1. Create a HStreamer Object

m_pHsfStreamer = new HStreamer();

The HStreamer object should normally be associated with the HOOPS/Stream API.

2. Set the Condition and Error Notice Handler Function

m_pHsfStreamer->SetConditionNoticeFunction(hstreamer_condition_notice_handler,(void*)this);

The HStreamer object notifies the application about various error and state message through a callback function. The application must register the condition handler function as shown above. The following is a sample implementation of the condition handler function:

void HQNetworkClientDlg::hstreamer_condition_notice_handler(unsigned int condition, void * user_data)
{
        if(condition == HSTREAMER_CONDITION_VIEW_UPDATE)
                // do: update the view
        else if(condition == HSTREAMER_CONDITION_COMPLETE_READ_PAUSES)
        {
                // the dictionary/simplified representation has been loaded
                // do: populate segment brower or doc structure
                // do: subscribe to camera change notices
        }
        else if(condition == HSTREAMER_CONDITION_COMPLETE_SWEETENING)
        {
                // the streaming request has been completed
                // do: full update view
        }
}

3. Set Up the HStreamer Object

m_pHsfStreamer->Setup(GetHoopsView()->GetModel()->GetModelKey(), m_pHNetClient, n_pause);

Before trying to stream a file, the application must set up the HStreamer object by calling the HStreamer::Setup function. This function takes a segment key under which the streamed data will be loaded (this is usually the model key). For streaming local files (files on the local file system), you can pass this parameter as null. Finally pass an integer which indicates how much of the file has to be loaded in the first request. Pass 0 to load the complete file. Pass 1 to load segment structure only and pass 2 to load the segment structure along with simplified representation (if available).

4. Load the File

m_pHsfStreamer->LoadFile(filename);

Using HStreamer::LoadFile function, the application now loads the file. You must make sure that the filename matches exactly the one on the server and is present in the currently associated directory with the session.

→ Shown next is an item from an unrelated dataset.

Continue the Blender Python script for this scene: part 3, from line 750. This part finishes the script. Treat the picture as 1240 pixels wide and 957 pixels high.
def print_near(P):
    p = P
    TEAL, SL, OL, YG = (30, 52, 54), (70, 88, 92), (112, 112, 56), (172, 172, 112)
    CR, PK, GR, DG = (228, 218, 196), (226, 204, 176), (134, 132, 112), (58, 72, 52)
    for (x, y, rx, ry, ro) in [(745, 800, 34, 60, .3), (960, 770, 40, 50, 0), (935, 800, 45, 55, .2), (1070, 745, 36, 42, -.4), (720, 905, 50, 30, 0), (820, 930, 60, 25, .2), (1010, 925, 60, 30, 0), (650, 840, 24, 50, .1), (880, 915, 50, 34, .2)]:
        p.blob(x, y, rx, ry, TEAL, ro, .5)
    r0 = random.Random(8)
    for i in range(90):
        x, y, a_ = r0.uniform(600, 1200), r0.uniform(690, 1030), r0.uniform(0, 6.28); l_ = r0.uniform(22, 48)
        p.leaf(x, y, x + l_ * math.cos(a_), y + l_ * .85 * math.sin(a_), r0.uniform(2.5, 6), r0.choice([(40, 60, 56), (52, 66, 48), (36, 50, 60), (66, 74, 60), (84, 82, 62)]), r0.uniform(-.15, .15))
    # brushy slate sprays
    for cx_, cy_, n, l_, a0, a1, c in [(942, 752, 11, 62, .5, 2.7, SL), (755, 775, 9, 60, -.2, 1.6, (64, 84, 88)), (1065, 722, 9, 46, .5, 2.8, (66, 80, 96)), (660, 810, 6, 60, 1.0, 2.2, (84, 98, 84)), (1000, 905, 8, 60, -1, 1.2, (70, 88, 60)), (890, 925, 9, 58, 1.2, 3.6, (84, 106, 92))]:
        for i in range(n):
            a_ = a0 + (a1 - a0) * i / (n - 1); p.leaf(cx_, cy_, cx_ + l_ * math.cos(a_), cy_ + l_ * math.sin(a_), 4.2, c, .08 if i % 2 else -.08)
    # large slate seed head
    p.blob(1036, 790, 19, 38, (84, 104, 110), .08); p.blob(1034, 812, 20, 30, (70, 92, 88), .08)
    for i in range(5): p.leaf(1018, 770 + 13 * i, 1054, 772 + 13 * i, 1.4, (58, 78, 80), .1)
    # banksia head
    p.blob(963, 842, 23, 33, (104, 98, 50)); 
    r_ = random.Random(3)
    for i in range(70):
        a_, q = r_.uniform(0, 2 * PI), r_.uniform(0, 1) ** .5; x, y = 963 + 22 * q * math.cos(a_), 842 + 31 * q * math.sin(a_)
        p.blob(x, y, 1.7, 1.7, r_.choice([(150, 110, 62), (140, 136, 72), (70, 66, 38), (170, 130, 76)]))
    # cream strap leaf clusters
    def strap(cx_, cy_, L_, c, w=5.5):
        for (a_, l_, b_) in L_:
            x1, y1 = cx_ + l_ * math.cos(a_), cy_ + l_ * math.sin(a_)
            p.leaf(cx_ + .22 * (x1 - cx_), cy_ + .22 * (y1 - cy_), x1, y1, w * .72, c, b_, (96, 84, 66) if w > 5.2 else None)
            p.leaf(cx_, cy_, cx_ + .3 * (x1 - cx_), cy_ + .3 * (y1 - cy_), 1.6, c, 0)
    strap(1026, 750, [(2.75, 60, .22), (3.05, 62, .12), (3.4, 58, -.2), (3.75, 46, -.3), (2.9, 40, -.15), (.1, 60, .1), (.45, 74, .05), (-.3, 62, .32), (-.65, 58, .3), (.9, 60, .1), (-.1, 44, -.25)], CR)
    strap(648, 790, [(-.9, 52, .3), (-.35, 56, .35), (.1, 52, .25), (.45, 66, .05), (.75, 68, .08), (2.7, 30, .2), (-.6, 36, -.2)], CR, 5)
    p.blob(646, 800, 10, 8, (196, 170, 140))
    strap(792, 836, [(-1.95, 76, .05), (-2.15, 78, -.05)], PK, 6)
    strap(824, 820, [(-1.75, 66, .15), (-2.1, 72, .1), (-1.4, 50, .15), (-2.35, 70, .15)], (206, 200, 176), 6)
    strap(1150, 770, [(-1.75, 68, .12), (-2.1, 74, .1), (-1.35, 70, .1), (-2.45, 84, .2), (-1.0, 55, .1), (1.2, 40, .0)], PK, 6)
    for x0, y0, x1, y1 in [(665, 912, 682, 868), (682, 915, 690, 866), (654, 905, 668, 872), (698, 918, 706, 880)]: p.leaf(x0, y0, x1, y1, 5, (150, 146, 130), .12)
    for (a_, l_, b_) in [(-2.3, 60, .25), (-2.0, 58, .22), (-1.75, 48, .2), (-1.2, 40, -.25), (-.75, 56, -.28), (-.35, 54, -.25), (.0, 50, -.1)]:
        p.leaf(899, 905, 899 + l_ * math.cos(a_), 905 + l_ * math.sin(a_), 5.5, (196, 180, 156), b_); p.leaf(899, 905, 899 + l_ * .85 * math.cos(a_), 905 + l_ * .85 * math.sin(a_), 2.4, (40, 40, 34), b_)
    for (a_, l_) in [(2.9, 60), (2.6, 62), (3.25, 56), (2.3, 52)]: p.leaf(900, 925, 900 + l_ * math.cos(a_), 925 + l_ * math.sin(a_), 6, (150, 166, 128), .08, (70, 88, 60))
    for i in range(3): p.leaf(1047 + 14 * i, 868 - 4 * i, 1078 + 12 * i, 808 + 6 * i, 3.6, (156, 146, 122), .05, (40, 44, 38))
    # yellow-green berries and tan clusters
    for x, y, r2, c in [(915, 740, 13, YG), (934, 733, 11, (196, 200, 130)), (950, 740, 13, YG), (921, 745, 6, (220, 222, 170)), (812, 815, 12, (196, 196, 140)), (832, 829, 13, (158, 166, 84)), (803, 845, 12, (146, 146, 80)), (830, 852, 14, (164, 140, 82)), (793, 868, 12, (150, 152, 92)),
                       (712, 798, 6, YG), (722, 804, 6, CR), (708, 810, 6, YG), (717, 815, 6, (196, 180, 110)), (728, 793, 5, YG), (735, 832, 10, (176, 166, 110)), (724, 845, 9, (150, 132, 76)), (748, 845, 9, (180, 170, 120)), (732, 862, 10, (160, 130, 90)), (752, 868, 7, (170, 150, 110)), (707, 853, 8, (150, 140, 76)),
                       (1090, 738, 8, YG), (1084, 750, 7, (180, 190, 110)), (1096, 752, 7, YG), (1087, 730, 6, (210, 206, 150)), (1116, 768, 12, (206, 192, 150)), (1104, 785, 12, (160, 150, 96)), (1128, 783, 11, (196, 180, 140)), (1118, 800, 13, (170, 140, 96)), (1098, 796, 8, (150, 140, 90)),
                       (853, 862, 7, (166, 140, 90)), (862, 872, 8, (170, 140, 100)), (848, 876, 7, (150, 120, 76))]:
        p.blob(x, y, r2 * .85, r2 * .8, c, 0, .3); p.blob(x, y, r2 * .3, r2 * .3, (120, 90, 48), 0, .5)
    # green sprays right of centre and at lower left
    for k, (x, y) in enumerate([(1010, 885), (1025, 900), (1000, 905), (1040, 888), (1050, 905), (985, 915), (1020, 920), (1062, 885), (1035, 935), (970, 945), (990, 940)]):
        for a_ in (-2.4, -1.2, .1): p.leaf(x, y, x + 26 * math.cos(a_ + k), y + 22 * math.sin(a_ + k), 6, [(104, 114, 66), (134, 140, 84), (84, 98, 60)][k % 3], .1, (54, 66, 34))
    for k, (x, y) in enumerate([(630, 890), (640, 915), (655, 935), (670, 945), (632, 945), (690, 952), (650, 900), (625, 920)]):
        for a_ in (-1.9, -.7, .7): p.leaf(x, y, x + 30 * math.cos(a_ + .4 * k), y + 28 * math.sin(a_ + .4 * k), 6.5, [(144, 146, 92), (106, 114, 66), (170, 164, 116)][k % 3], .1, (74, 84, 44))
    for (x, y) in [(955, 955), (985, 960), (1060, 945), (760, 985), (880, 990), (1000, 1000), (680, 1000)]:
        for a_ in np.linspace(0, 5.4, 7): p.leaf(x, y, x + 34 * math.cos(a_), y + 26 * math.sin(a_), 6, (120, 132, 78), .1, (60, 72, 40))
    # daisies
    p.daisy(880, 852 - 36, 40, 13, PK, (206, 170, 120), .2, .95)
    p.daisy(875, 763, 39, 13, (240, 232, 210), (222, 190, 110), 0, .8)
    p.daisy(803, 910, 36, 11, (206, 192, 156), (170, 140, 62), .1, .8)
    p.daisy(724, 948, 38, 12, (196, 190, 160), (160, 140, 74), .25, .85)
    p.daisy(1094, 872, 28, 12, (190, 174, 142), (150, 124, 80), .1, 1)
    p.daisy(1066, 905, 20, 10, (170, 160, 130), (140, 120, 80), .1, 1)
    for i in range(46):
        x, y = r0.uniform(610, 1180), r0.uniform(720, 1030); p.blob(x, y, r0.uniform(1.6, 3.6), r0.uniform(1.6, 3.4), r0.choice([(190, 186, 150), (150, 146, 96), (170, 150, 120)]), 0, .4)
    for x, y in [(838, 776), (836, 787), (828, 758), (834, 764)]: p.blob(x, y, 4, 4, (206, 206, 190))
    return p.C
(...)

After calling the HStreamer::LoadFile function, the application should wait for the HStreamer to complete the initial loading of the file before making any requests for sweetening. The application will be informed about this by the condition notice HSTREAMER_CONDITION_COMPLETE_READ_PAUSES. Upon receiving this notice, the application has the HOOPS segment tree available. The segment tree might contain no shell geometry or simplified representation of it.

5. Stream Data On-Demand

m_pHsfStreamer->Sweeten(key);

The HStreamer::Sweeten function takes the segment key. All the geometry contained in this segment will be streamed in.

6. View-Dependent Streaming of Data

m_pHsfStreamer->Sweeten(camera_position, camera_target, camera_up_vector, field, camera_projection);

The above variation of the HStreamer::Sweeten function takes the camera parameters and streams in all the geometry which lies in the view of this camera. Normally, for view-dependent streaming, the application would call this function each time the user changes the camera.

7. Cleanup

delete m_pHsfStreamer;

Calling the destructor will clean up the HStreamer object and release the resources.